* Requirement: Please give the count of lines holding the string "pixels" and nothing besides.

* Listed entries:
-=-=-=-=-
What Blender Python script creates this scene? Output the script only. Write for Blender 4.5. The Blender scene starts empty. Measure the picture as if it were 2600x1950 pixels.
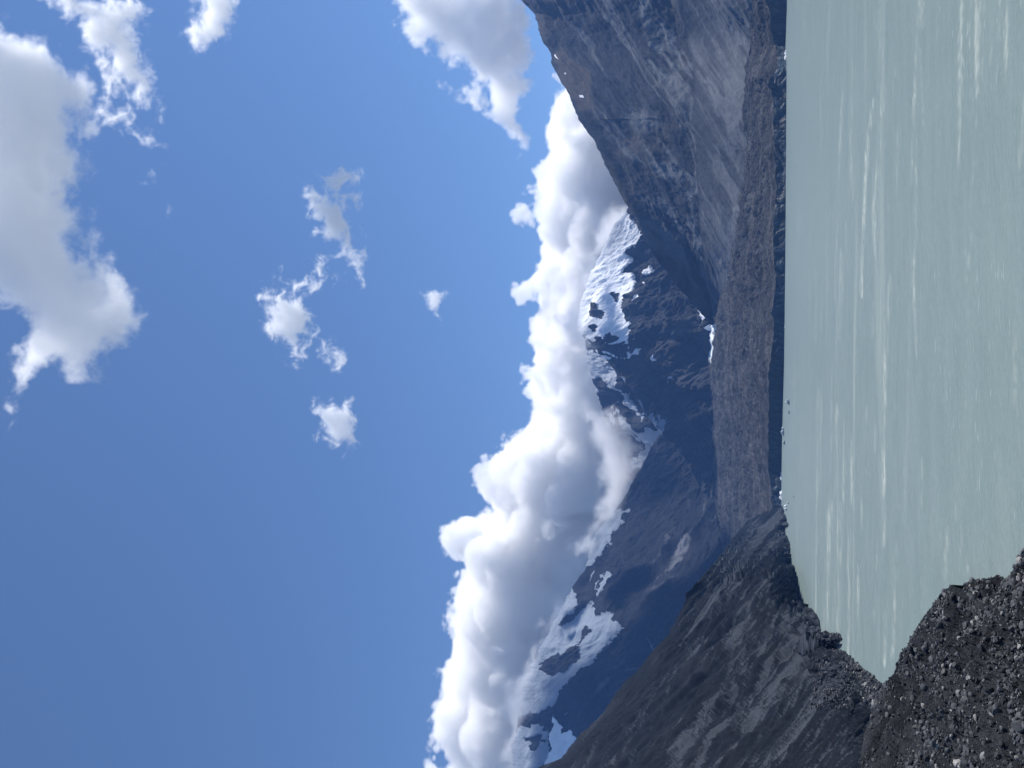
-=-=-=-=-
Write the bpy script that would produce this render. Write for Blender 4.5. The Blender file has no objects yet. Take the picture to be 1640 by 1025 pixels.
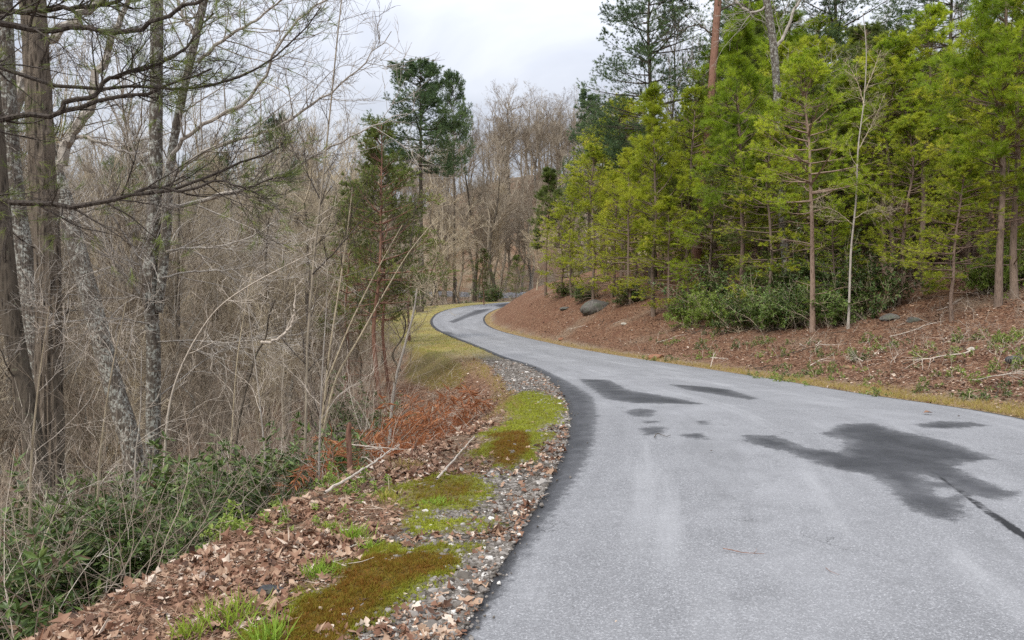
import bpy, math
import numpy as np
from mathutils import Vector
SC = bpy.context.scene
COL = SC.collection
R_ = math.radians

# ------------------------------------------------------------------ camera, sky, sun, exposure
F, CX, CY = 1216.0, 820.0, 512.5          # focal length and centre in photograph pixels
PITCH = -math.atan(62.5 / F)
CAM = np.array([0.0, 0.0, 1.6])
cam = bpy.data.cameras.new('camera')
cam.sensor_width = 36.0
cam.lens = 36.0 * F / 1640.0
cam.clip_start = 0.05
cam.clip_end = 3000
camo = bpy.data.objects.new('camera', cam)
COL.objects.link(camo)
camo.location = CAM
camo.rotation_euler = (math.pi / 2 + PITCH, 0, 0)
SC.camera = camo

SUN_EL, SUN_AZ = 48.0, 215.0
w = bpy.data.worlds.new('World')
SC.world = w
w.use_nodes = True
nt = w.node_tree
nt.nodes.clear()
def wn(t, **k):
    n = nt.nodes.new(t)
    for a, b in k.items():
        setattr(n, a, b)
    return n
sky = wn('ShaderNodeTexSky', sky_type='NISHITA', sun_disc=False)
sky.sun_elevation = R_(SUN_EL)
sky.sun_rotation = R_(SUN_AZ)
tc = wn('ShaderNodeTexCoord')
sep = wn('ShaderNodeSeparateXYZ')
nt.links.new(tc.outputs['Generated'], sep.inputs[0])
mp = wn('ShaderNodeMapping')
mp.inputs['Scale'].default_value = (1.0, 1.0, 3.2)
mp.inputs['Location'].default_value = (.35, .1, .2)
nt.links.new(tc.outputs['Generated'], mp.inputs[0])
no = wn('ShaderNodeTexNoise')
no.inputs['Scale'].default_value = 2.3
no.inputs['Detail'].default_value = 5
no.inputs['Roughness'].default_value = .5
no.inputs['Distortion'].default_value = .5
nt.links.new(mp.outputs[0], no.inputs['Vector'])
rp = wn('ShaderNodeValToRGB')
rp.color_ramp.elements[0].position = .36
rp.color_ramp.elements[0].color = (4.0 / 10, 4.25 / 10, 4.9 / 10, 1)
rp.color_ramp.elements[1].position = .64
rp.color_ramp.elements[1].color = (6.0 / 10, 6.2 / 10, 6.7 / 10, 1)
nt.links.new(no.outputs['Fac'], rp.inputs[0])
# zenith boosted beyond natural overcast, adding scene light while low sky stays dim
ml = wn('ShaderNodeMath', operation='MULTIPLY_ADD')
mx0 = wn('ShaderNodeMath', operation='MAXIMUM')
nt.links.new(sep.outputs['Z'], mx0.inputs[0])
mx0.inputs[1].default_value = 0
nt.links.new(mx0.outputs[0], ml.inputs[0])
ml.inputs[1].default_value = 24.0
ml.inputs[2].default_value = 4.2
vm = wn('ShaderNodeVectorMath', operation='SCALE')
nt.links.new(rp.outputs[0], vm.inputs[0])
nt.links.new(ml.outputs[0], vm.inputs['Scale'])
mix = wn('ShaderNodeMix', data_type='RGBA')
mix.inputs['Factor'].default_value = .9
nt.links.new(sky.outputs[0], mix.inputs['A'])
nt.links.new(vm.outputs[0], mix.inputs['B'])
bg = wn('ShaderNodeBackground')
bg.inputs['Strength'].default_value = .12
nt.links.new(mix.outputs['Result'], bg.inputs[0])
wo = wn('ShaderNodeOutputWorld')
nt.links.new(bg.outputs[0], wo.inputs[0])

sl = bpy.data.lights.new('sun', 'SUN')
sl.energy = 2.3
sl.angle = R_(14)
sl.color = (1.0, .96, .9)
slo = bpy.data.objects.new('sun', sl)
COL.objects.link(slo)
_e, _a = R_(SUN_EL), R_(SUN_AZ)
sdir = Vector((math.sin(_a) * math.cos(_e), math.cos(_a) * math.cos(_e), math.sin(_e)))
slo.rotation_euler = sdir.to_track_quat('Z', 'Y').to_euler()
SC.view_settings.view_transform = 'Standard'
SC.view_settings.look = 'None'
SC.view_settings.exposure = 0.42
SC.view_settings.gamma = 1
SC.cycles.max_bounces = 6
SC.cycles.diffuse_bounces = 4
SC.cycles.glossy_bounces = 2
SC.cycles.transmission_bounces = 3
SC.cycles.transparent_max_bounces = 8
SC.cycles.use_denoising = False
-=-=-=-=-
* Reply to the exercise: 3